Last night, I finished downloading the 2000 reissue of Pierre Boulez's DG recording of Complete Webern. Everything Webern published in his lifetime as well as his early, unpublished stuff and posthumous releases are packed onto 6 discs, totaling about 6 hours. All of his 31 published scores clock in at around 3 hours, the length of just one Mozart opera. That his influence on postwar music has been so pervasive is really amazing.
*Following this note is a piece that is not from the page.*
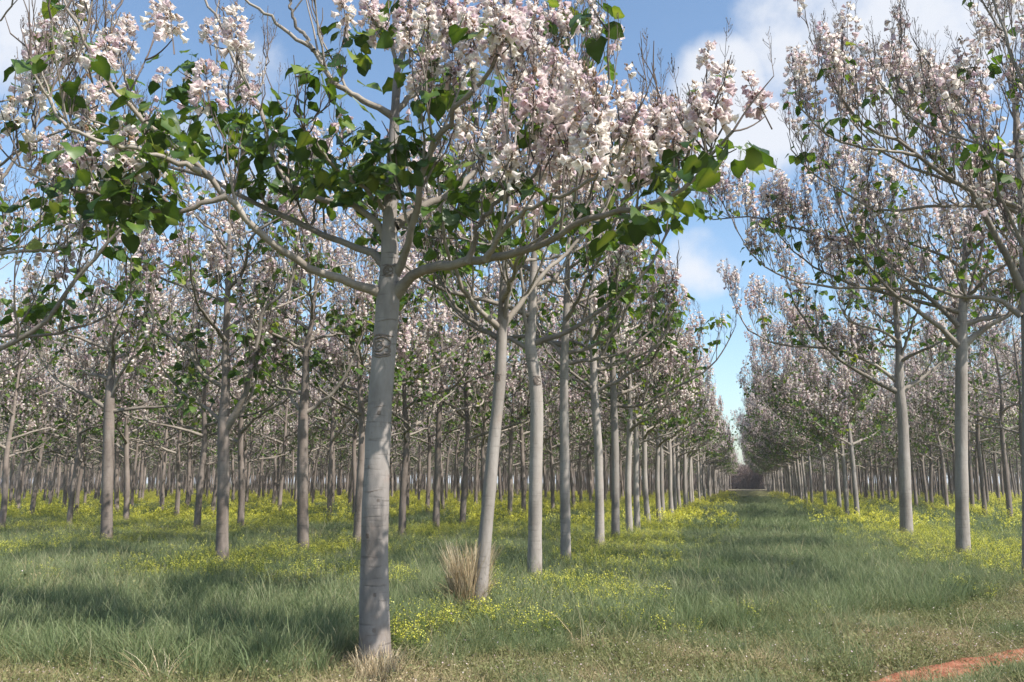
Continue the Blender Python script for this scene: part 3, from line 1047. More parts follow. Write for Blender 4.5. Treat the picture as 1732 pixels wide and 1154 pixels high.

I had been interested in hearing more Webern after picking up a budget priced CD of his orchestral works. I liked that they were mostly about 3-6 minutes long and so could be easily digested or gone back to and listened again to catch what I inevitably would miss in these dense but sparse compositions. I'm really starting to like Webern; more than Schoenberg - another tough composer I felt I should get over my preconceptions about and just listen to. This is not easy listening music, that's for sure. Even his uber-romantic, Mahler-influenced romantic pieces (which are even tonal!) are tough to crack. But it's rewarding to hear how the melodic line jumps from instrument to instrument, and how everything really does fit together despite sounding chaotic. He has a reputation as an emotionless composer, but I hear quite a bit of emotion: there's the typical-for-atonal-music overwhelming terror and despair in, say, the 6 pieces for Orchestra, but there's some beauty, too, some really gorgeous and affecting shifts in volume in the way he ends some of his movements - I'm thinking, specifically, of the end of the first movement in his 5 pieces for string orchestra; there's also some humor, too. Hearing sarcasm, or anything remotely comedic, was a genuine surprise, but it's there. Especially in the piano pieces.

Anyway, if you're interested in getting some stuff that your friends will think your pretentious for trying to appreciate, or if you want to scare little children/roommates/whoever, then I would suggest picking up either of these Naxos recordings. If you like those, try and find the complete works.